A December story in The Tyee by Nick Smith described the Citta Slow movement, started in Italy 10 years ago and now taken up by almost 100 communities in Europe, Asia and Australia. Not a ploy to promote tourism, it’s a guide to civic planning. Citta Slow applicants must promise to adopt criteria to address the unique quality of their town, the sustainability of its infrastructure, the preservation of its history and the maintenance of local ways of doing things. Its general goal is to counter the ‘proliferation of uniformity.’ A group in Cowichan Bay, resisting pressures to turn their quaint seaside village into a ‘cookie cutter community’, has applied to be a slow town.

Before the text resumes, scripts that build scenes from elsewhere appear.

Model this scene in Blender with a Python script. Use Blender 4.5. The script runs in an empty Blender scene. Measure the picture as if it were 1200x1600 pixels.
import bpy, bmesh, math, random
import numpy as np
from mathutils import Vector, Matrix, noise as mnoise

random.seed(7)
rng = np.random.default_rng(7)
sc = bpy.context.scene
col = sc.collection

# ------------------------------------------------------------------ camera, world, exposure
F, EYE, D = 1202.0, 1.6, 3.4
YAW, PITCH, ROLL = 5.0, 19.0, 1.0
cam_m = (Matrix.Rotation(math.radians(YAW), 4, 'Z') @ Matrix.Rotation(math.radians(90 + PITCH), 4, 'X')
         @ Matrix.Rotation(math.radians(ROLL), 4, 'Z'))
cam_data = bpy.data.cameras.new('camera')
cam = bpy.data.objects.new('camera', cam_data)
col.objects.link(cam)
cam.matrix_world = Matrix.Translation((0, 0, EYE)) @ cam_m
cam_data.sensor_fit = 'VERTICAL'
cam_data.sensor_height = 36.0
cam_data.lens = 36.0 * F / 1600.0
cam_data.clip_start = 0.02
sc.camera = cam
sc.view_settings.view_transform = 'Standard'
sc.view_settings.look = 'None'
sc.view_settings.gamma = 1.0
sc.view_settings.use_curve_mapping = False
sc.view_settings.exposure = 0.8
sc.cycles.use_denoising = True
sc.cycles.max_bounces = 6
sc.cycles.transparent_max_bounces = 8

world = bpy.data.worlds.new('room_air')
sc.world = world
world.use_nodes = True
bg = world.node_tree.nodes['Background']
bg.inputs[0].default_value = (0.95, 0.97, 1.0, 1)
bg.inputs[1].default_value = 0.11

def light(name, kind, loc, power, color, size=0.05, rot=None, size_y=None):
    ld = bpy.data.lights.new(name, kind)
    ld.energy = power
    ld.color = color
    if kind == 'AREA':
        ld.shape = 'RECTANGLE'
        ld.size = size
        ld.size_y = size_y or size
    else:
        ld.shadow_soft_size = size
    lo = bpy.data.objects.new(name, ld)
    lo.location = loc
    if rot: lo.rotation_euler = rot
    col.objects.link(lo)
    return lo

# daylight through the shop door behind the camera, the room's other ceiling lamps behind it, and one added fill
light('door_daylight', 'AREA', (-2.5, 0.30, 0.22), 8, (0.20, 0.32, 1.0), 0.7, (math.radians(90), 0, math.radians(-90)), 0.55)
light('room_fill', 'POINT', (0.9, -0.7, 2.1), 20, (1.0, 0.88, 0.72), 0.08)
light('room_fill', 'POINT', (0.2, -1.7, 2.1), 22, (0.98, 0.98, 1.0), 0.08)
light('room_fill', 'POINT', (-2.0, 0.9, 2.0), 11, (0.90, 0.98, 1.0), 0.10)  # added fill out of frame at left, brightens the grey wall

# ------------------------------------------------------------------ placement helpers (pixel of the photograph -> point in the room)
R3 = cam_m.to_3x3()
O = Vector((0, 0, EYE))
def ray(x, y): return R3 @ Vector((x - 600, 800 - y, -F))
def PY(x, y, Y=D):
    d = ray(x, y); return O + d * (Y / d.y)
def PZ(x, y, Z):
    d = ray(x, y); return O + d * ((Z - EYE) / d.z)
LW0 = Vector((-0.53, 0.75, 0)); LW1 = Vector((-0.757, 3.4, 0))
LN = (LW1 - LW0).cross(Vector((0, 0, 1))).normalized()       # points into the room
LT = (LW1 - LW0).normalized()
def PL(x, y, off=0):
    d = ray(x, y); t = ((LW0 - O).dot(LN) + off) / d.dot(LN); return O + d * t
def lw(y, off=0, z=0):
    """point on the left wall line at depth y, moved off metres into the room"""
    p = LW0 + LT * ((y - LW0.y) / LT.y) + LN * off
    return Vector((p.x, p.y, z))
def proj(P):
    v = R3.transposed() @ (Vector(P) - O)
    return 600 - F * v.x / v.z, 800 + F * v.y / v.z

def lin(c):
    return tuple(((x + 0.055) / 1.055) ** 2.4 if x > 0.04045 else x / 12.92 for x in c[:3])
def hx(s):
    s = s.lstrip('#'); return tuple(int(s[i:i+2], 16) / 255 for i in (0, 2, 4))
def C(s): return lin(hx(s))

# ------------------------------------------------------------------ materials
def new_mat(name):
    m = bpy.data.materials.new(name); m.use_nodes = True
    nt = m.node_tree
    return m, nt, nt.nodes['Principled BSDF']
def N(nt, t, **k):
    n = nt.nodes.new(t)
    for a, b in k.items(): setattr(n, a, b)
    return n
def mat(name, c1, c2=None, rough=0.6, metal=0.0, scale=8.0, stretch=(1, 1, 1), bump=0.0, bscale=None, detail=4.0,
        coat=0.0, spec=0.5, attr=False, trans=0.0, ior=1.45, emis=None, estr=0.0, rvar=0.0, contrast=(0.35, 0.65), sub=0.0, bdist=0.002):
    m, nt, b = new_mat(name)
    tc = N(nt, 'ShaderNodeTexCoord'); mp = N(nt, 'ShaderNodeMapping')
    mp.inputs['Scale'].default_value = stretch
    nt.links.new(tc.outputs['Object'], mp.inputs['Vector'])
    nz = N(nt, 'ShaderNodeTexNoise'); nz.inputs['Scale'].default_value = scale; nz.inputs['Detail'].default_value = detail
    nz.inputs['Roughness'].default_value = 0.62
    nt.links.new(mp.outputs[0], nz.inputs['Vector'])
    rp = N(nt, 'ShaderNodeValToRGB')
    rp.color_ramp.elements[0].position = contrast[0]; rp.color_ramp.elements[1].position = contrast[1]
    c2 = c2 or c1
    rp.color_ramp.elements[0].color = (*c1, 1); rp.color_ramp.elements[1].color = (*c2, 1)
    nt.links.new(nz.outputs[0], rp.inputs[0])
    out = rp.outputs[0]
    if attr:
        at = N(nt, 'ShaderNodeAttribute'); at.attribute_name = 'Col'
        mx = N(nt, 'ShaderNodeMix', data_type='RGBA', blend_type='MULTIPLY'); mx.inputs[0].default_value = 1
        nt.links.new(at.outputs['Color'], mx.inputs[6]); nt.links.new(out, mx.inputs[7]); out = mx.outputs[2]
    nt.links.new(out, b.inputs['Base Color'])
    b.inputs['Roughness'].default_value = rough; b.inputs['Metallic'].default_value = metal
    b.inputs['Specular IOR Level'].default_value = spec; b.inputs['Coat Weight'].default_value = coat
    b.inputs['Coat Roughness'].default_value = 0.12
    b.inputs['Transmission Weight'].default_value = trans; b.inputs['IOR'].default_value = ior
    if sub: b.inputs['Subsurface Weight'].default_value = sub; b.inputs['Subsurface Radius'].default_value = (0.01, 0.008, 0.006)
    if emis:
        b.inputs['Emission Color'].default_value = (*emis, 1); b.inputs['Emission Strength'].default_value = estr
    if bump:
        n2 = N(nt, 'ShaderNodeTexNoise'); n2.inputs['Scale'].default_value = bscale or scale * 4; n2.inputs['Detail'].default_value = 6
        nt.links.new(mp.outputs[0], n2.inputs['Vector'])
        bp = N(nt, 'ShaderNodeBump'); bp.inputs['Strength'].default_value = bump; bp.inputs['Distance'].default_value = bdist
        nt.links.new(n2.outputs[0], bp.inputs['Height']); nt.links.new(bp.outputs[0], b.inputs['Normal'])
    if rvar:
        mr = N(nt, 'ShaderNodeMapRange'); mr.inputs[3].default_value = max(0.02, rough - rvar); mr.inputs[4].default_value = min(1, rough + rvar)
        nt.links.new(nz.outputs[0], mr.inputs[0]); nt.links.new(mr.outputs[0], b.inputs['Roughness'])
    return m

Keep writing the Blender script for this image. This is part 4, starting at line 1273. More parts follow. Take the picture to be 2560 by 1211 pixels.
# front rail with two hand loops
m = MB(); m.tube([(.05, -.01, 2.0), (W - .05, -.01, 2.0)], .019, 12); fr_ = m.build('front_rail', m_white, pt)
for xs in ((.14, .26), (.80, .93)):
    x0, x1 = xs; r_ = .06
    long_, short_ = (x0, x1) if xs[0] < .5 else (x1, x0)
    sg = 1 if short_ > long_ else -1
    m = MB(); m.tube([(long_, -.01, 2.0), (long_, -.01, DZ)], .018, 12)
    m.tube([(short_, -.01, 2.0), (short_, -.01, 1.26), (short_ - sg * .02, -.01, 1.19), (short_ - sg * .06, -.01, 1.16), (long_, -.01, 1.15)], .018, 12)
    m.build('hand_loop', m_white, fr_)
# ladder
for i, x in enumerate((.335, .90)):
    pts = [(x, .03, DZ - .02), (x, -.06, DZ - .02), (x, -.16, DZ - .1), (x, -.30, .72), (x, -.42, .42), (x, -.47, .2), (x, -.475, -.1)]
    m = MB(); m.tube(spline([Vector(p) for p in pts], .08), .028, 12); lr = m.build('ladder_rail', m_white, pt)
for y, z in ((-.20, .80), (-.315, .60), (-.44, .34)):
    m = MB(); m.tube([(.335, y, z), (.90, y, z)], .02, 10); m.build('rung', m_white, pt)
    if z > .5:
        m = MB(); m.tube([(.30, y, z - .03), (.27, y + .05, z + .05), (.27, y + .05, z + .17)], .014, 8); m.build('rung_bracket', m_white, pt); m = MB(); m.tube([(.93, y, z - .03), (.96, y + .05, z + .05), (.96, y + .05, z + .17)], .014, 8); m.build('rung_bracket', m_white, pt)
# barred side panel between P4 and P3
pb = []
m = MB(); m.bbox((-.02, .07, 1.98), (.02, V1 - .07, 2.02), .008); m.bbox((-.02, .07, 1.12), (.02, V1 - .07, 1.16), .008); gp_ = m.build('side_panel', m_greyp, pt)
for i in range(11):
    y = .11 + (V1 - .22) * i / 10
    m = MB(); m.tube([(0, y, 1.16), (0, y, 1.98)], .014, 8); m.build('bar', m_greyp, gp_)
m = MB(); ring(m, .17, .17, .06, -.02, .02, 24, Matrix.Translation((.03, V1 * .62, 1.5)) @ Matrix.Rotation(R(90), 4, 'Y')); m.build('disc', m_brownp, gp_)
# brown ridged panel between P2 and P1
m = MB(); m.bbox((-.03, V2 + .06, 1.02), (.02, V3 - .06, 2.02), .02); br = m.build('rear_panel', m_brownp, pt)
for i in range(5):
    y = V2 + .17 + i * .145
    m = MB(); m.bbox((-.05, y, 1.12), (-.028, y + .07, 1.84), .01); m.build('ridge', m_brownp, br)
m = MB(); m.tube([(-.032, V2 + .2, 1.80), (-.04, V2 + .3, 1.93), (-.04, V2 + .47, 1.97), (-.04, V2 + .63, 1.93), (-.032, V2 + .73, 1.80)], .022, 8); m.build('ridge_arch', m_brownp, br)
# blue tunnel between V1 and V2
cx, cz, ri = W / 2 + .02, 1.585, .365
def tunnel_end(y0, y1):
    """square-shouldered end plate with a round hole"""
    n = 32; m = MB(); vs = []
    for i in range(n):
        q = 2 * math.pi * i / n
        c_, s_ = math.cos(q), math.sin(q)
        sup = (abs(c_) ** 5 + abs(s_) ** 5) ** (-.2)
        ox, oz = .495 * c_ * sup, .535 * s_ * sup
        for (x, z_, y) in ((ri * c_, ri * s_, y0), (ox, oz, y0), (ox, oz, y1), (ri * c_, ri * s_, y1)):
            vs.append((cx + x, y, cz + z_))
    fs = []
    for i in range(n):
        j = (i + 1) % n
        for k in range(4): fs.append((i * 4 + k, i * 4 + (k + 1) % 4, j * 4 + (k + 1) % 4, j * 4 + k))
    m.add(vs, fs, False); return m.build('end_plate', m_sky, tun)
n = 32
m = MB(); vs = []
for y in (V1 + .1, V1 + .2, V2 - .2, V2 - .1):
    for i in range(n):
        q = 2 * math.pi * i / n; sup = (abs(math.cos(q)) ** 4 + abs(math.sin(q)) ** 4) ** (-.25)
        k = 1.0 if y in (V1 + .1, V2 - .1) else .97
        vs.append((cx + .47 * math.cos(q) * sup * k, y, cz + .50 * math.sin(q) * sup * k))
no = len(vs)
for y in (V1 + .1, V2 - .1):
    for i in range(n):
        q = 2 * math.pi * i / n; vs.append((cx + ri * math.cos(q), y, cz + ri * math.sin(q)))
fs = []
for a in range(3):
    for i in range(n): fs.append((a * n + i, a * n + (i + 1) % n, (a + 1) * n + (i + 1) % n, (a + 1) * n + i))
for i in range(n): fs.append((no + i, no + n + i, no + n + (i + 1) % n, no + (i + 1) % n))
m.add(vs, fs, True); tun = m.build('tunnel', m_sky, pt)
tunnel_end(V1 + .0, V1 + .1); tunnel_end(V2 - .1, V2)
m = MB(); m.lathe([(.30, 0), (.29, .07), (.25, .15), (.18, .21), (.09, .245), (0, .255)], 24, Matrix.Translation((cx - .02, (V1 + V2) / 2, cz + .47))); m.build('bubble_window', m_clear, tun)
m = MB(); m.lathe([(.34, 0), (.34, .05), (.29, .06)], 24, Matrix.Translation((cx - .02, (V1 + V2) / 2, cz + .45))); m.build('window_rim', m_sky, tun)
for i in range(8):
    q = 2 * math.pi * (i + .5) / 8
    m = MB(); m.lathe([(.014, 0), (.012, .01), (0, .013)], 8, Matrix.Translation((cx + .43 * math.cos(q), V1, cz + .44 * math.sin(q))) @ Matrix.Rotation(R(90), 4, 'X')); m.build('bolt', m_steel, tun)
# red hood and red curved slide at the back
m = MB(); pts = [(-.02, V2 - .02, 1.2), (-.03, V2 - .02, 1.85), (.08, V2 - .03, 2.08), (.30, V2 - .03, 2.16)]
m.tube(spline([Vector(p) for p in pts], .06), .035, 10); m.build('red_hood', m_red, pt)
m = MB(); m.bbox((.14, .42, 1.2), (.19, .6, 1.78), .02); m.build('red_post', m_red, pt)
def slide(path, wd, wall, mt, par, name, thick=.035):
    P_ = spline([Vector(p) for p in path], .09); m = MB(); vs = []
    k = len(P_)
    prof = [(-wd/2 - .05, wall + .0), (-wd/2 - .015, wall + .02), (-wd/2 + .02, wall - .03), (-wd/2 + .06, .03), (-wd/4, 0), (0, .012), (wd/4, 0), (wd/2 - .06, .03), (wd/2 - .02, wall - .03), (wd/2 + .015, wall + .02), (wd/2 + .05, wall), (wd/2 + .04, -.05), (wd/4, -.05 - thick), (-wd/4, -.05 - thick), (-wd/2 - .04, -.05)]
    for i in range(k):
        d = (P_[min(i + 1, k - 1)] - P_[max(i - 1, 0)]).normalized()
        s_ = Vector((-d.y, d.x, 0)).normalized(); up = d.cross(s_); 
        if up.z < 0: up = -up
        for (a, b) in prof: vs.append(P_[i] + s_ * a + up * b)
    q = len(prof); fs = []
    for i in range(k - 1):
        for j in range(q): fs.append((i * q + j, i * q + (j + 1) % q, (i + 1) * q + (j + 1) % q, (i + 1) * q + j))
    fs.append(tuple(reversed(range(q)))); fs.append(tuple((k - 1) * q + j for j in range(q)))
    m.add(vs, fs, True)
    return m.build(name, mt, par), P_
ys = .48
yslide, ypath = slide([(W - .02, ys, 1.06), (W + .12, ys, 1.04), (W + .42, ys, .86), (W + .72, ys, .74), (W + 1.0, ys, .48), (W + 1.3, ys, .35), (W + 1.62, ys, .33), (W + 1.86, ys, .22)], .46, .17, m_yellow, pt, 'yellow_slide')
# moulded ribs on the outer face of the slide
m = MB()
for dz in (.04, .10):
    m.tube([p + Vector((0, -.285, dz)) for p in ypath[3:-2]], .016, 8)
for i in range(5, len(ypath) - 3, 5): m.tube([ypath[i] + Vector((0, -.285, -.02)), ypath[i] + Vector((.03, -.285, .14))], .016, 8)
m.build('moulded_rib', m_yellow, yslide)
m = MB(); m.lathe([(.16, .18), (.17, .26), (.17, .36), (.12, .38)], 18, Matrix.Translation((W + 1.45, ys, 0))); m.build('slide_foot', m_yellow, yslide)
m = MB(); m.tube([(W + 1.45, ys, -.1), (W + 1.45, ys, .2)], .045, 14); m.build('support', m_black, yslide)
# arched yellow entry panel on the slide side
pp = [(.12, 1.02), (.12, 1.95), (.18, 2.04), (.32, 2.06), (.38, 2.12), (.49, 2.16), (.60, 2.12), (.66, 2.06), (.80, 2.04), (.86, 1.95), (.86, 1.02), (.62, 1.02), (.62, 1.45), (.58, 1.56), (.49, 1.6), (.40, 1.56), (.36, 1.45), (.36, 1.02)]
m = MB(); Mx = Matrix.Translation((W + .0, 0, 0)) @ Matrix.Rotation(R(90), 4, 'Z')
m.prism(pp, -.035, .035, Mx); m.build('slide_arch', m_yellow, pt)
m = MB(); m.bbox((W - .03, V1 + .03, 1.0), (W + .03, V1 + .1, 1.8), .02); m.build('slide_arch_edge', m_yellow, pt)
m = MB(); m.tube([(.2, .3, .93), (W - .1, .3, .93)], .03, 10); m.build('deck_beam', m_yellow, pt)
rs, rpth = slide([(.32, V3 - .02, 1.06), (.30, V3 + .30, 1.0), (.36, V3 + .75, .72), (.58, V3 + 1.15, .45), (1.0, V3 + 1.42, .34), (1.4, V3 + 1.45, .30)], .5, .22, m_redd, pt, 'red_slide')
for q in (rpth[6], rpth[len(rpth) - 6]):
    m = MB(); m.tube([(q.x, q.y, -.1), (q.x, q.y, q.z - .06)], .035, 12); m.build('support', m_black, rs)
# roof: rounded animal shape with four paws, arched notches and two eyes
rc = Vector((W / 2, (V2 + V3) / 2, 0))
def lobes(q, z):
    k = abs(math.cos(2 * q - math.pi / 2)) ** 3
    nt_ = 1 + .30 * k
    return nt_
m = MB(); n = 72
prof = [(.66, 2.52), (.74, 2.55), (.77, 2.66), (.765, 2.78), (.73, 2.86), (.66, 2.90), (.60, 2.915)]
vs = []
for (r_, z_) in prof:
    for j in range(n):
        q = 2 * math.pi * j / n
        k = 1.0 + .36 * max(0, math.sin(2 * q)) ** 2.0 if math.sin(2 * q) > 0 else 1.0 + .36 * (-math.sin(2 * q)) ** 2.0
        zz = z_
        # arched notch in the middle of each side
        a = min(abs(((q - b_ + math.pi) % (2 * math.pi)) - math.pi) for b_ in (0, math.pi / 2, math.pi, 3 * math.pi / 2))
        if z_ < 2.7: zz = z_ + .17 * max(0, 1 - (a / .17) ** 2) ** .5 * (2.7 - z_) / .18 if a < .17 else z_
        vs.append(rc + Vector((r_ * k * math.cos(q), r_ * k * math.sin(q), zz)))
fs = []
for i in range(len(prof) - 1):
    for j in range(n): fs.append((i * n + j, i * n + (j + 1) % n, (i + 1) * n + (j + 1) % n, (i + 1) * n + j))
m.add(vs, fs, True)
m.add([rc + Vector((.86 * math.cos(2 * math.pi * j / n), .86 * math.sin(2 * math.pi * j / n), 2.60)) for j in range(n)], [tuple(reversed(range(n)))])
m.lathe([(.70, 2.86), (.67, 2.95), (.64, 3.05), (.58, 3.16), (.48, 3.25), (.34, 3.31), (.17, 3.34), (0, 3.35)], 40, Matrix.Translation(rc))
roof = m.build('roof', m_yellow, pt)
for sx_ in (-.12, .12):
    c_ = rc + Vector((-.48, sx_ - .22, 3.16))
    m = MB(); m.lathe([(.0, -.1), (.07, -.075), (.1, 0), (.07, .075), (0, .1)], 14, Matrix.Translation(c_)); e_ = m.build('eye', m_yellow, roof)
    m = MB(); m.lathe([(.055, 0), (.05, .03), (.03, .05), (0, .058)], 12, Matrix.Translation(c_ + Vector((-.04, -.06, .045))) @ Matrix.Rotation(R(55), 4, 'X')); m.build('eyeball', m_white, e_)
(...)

If successful, it will be the first in North America.

A story in the Revelstoke Times Review in December reminded us that tension between residents and ‘weekenders’ in vacation areas isn’t exclusive to the Gulf Islands. The Weekender Effect: Hyperdevelopment in Mountain Towns by ecological historian Robert William Sandford focuses on the effects of rapid, poorly planned growth in his hometown, Canmore, Alberta. Formerly friendly neighbourhoods were turned into faceless subdivisions on weekdays and party destinations on weekends. Property prices soared so that many were only affordable as second and third homes for the wealthy.

Canmore is more than a lesson for everyone who wants to preserve the mountain communities of western Canada.

It’s an example of what often happens when a beautiful place is ‘discovered’ and attracts a growing crowd. When it gets too crowded the place is no longer beautiful.

So, instead of being lured by tourist dollars and the convenience of fast food joints and strip malls, our communities’ greater value as places to live and enjoy our social and natural environments must be protected, Sandford writes. He doesn’t dismiss all growth as bad, nor is his argument with wealthy weekenders.

In fact, he thinks enlightened weekenders can be recruited to work towards the common goal of recognizing and countering the havoc they can, otherwise, wreak.